We hope you feel inspired by this week's design!

If you missed the last instalment of Project of the Week, featuring a serene hotel design, click here to read it.

This week’s instalment of the Project of the Week series features a sustainable desert home design by 2023 SBID Awards Finalist, Daniel Joseph Chenin.

Perched atop a rocky outcropping with views to surrounding canyons, Fort 137 was designed as a sustainable home using passive and active strategies. Large, operable fenestrations on the north and south facades extend the living space beyond the architectural perimeter and provide cross-ventilation and daylighting, along with expansive views. Louvered roof overhangs minimise heat gain during summer months while allowing natural light to permeate in the winter. Thick stone clad walls regulate thermal transmission.

SBID Awards Category: Residential House Over £1M

Practice: Daniel Joseph Chenin

Project: Fort 137

Location: Nevada, United States of America

Daniel Joseph Chenin - Fort 137
Daniel Joseph Chenin - Fort 137

What was the client's brief? 

There wasn’t a brief, so to speak, or a strong directive from our clients, but through our pre-design conversations, we learned our client’s priorities which included sustainability, generous space for family connections, and integration with the surrounding natural environment.

Daniel Joseph Chenin - Fort 137

What inspired the design of the project?

The client’s site sits at the most remote edge of the Las Vegas Valley, with unobstructed views of the surround federally protected desert and canyons. This intentionally remote location, coupled with our client’s desire to be immersed in the landscape with an environmentally conscious home, served as our inspiration. The ‘Old Mormon Fort’, one of the oldest remaining structures from Las Vegas’ early settlement days, immediately came to mind. Dating back to the 1800s, this historic structure serves as a case study on passive design for the desert. With thick walls, comprised of regional stone, deep-set fenestration, trellis shade structures, and a courtyard configuration, Fort 137 reclaims the vernacular architecture of the American frontier. The exterior material palette is compatible with the contextual desert environment and is terraced into the hillside, appearing to emerge from the rock-strewn desert.

Daniel Joseph Chenin - Fort 137

What was the toughest hurdle your team overcame during the project?

At first glance, the undeveloped site presented a challenge. While situated on a hillside, the site itself was in a crest that blocked many of the views of Red Rock Canyon that our clients wanted to capture.
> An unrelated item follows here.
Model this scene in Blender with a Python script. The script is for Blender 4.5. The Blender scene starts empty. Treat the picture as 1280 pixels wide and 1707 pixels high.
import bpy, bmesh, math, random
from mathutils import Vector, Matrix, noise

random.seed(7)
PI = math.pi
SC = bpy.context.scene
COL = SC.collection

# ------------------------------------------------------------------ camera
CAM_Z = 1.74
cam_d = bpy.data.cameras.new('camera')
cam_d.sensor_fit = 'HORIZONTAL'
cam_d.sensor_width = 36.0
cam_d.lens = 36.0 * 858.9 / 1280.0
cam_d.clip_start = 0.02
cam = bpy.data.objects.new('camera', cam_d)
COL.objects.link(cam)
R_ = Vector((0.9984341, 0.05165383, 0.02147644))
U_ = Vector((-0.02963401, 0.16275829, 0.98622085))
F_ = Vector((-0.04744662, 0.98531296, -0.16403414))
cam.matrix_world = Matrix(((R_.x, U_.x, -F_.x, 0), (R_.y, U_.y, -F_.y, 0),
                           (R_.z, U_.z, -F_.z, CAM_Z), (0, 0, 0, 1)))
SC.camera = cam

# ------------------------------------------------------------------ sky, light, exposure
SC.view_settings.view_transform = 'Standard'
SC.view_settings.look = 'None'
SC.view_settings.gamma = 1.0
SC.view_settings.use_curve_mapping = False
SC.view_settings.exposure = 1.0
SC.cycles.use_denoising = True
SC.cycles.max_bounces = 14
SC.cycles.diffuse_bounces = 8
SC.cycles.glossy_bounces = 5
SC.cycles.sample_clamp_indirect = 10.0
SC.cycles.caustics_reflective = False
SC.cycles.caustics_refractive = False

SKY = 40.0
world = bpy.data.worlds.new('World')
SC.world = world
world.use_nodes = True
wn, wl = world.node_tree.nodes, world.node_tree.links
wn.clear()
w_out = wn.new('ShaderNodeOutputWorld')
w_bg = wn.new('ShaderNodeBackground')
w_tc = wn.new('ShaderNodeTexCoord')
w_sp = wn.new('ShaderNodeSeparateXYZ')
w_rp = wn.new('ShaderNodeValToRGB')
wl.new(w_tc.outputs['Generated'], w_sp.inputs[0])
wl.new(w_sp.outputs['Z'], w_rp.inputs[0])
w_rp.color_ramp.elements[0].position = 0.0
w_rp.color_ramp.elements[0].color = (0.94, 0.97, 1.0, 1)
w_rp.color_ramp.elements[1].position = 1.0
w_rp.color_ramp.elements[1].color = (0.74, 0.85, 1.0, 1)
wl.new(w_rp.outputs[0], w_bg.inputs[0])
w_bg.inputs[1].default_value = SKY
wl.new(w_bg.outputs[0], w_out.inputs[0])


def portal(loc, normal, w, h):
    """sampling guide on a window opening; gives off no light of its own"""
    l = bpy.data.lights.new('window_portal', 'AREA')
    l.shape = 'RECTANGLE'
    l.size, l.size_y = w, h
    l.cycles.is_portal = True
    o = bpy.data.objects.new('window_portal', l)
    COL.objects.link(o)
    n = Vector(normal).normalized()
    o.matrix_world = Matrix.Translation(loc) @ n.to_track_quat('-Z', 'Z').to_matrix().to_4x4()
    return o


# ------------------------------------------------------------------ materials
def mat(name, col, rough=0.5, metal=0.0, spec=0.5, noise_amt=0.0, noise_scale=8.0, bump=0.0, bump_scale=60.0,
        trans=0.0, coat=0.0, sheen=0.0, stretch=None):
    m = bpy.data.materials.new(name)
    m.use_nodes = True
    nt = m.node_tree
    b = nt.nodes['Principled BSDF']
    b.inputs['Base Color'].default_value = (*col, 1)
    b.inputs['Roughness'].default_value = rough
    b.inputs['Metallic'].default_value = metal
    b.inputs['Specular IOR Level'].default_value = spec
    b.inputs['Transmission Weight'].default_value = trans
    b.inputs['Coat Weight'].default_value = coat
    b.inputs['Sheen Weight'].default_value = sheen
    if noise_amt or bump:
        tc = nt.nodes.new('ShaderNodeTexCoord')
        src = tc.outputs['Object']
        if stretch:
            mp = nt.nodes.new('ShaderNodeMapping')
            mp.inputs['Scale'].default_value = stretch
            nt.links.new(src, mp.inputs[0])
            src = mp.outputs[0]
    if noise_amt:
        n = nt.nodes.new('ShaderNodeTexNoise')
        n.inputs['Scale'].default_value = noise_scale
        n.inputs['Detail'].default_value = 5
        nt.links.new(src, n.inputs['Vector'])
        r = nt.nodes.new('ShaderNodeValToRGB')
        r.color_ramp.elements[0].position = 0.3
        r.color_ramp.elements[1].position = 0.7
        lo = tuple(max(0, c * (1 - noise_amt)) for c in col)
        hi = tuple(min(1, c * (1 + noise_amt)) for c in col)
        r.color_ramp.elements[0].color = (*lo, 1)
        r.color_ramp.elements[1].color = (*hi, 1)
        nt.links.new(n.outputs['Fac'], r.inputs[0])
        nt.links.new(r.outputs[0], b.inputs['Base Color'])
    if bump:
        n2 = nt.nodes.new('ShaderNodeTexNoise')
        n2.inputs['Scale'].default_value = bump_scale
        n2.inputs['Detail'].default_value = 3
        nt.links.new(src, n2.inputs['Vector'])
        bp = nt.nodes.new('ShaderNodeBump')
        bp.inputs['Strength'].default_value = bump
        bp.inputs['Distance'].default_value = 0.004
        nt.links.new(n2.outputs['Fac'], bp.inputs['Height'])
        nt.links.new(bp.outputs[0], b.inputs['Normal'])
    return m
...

Recognising the importance of the views and sightlines, our design elevated portions of the home by 1.5 meters through a subtle grading approach. Ultimately, we were able to deliver the spectacular desert views that originally drew our clients to the site with no steps or level changes inside the residence.

Daniel Joseph Chenin - Fort 137
Daniel Joseph Chenin - Fort 137

What was your team’s highlight of the project?

The entry rotunda is one of the stand-out elements of the design. It is the lone round element in an otherwise orthogonal structure, so it an anomaly from a form perspective, but it is even more unique functionally and conceptually. Outwardly unassuming, the cylindrical volume acts as a point of reflection and transition. A bubbling water feature located at the center of the darkened space transports visitors from the fast-paced world outside with the sounds and smells of a desert monsoon rain. The portal serves as palette cleanser of sorts, setting the scene for this modern interpretation of a fort.

Daniel Joseph Chenin - Fort 137

Why did you enter the SBID Awards?

The SBID Awards is an opportunity to showcase our designs to an international audience along with a highly respected panel of judges representing a cross section of the industry.

Daniel Joseph Chenin - Fort 137

What has being an Award Finalist meant to you and your business?

As a designer, it is always extremely gratifying to have your work recognised by peers and industry leaders alike. My team and I invest so much of ourselves in our projects - each of which take years to bring to fruition. We are grateful and honored to be an SBID Award Finalist.

Daniel Chenin, Founder of Daniel Joseph Chenin

Questions answered by Daniel Chenin, Founder of Daniel Joseph Chenin.

We hope you feel inspired by this week's design!